- SET TASK
All records below must be retyped exactly.

--- begin GIVEN RECORDS ---

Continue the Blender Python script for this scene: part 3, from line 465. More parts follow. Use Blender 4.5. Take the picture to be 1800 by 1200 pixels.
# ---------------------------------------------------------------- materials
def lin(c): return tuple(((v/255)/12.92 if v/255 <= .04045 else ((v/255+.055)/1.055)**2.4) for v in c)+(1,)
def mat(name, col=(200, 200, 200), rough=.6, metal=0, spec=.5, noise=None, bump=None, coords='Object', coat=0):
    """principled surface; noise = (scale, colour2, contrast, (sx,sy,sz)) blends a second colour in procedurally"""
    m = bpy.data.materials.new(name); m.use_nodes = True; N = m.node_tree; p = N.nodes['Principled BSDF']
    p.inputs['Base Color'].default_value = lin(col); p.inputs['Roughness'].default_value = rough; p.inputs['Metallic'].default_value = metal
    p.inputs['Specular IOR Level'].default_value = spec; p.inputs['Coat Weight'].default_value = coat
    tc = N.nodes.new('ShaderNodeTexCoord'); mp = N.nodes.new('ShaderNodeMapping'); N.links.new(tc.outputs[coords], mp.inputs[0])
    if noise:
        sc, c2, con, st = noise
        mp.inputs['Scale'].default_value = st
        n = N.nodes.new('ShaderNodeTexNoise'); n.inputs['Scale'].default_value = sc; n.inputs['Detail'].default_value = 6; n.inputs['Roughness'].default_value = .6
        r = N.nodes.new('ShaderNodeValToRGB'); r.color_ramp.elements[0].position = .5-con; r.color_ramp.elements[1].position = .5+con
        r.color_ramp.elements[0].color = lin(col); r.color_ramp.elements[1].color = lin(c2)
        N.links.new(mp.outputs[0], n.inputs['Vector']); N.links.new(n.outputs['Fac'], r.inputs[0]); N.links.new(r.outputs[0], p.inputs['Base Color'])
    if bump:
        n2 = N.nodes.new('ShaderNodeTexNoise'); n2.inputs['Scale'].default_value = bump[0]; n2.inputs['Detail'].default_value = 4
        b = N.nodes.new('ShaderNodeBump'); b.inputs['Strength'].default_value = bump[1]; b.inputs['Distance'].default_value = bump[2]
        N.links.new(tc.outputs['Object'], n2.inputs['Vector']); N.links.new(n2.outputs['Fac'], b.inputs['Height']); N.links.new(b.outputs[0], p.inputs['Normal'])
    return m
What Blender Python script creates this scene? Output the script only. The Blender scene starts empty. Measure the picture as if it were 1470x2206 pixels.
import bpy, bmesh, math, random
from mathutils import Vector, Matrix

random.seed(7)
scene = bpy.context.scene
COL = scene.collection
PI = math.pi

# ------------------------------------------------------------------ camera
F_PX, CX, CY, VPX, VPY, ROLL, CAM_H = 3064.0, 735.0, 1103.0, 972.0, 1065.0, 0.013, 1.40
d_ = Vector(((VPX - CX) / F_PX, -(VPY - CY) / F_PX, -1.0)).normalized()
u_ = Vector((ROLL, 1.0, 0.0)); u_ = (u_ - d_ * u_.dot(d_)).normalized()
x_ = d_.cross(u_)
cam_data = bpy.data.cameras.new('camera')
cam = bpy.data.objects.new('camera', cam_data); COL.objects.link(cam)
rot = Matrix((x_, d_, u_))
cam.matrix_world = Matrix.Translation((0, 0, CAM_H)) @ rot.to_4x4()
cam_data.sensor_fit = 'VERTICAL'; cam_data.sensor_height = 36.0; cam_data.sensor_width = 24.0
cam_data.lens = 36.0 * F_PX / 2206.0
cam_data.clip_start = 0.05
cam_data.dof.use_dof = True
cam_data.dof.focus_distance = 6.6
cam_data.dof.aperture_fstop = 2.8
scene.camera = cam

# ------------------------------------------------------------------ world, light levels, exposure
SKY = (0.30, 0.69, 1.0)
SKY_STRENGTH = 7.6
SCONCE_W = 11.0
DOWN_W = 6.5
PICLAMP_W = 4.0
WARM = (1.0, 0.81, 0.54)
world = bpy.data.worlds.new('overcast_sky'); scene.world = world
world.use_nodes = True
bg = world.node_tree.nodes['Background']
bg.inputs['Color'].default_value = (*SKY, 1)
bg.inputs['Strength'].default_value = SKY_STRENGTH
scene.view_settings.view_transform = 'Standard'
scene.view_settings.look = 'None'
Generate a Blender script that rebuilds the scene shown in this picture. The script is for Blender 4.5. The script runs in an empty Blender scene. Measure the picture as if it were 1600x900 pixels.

--- end GIVEN RECORDS ---

- SOLUTION TO THE EXERCISE
Continue the Blender Python script for this scene: part 3, from line 465. More parts follow. Use Blender 4.5. Take the picture to be 1800 by 1200 pixels.
# ---------------------------------------------------------------- materials
def lin(c): return tuple(((v/255)/12.92 if v/255 <= .04045 else ((v/255+.055)/1.055)**2.4) for v in c)+(1,)
def mat(name, col=(200, 200, 200), rough=.6, metal=0, spec=.5, noise=None, bump=None, coords='Object', coat=0):
    """principled surface; noise = (scale, colour2, contrast, (sx,sy,sz)) blends a second colour in procedurally"""
    m = bpy.data.materials.new(name); m.use_nodes = True; N = m.node_tree; p = N.nodes['Principled BSDF']
    p.inputs['Base Color'].default_value = lin(col); p.inputs['Roughness'].default_value = rough; p.inputs['Metallic'].default_value = metal
    p.inputs['Specular IOR Level'].default_value = spec; p.inputs['Coat Weight'].default_value = coat
    tc = N.nodes.new('ShaderNodeTexCoord'); mp = N.nodes.new('ShaderNodeMapping'); N.links.new(tc.outputs[coords], mp.inputs[0])
    if noise:
        sc, c2, con, st = noise
        mp.inputs['Scale'].default_value = st
        n = N.nodes.new('ShaderNodeTexNoise'); n.inputs['Scale'].default_value = sc; n.inputs['Detail'].default_value = 6; n.inputs['Roughness'].default_value = .6
        r = N.nodes.new('ShaderNodeValToRGB'); r.color_ramp.elements[0].position = .5-con; r.color_ramp.elements[1].position = .5+con
        r.color_ramp.elements[0].color = lin(col); r.color_ramp.elements[1].color = lin(c2)
        N.links.new(mp.outputs[0], n.inputs['Vector']); N.links.new(n.outputs['Fac'], r.inputs[0]); N.links.new(r.outputs[0], p.inputs['Base Color'])
    if bump:
        n2 = N.nodes.new('ShaderNodeTexNoise'); n2.inputs['Scale'].default_value = bump[0]; n2.inputs['Detail'].default_value = 4
        b = N.nodes.new('ShaderNodeBump'); b.inputs['Strength'].default_value = bump[1]; b.inputs['Distance'].default_value = bump[2]
        N.links.new(tc.outputs['Object'], n2.inputs['Vector']); N.links.new(n2.outputs['Fac'], b.inputs['Height']); N.links.new(b.outputs[0], p.inputs['Normal'])
    return m
What Blender Python script creates this scene? Output the script only. The Blender scene starts empty. Measure the picture as if it were 1470x2206 pixels.
import bpy, bmesh, math, random
from mathutils import Vector, Matrix

random.seed(7)
scene = bpy.context.scene
COL = scene.collection
PI = math.pi

# ------------------------------------------------------------------ camera
F_PX, CX, CY, VPX, VPY, ROLL, CAM_H = 3064.0, 735.0, 1103.0, 972.0, 1065.0, 0.013, 1.40
d_ = Vector(((VPX - CX) / F_PX, -(VPY - CY) / F_PX, -1.0)).normalized()
u_ = Vector((ROLL, 1.0, 0.0)); u_ = (u_ - d_ * u_.dot(d_)).normalized()
x_ = d_.cross(u_)
cam_data = bpy.data.cameras.new('camera')
cam = bpy.data.objects.new('camera', cam_data); COL.objects.link(cam)
rot = Matrix((x_, d_, u_))
cam.matrix_world = Matrix.Translation((0, 0, CAM_H)) @ rot.to_4x4()
cam_data.sensor_fit = 'VERTICAL'; cam_data.sensor_height = 36.0; cam_data.sensor_width = 24.0
cam_data.lens = 36.0 * F_PX / 2206.0
cam_data.clip_start = 0.05
cam_data.dof.use_dof = True
cam_data.dof.focus_distance = 6.6
cam_data.dof.aperture_fstop = 2.8
scene.camera = cam

# ------------------------------------------------------------------ world, light levels, exposure
SKY = (0.30, 0.69, 1.0)
SKY_STRENGTH = 7.6
SCONCE_W = 11.0
DOWN_W = 6.5
PICLAMP_W = 4.0
WARM = (1.0, 0.81, 0.54)
world = bpy.data.worlds.new('overcast_sky'); scene.world = world
world.use_nodes = True
bg = world.node_tree.nodes['Background']
bg.inputs['Color'].default_value = (*SKY, 1)
bg.inputs['Strength'].default_value = SKY_STRENGTH
scene.view_settings.view_transform = 'Standard'
scene.view_settings.look = 'None'
Generate a Blender script that rebuilds the scene shown in this picture. The script is for Blender 4.5. The script runs in an empty Blender scene. Measure the picture as if it were 1600x900 pixels.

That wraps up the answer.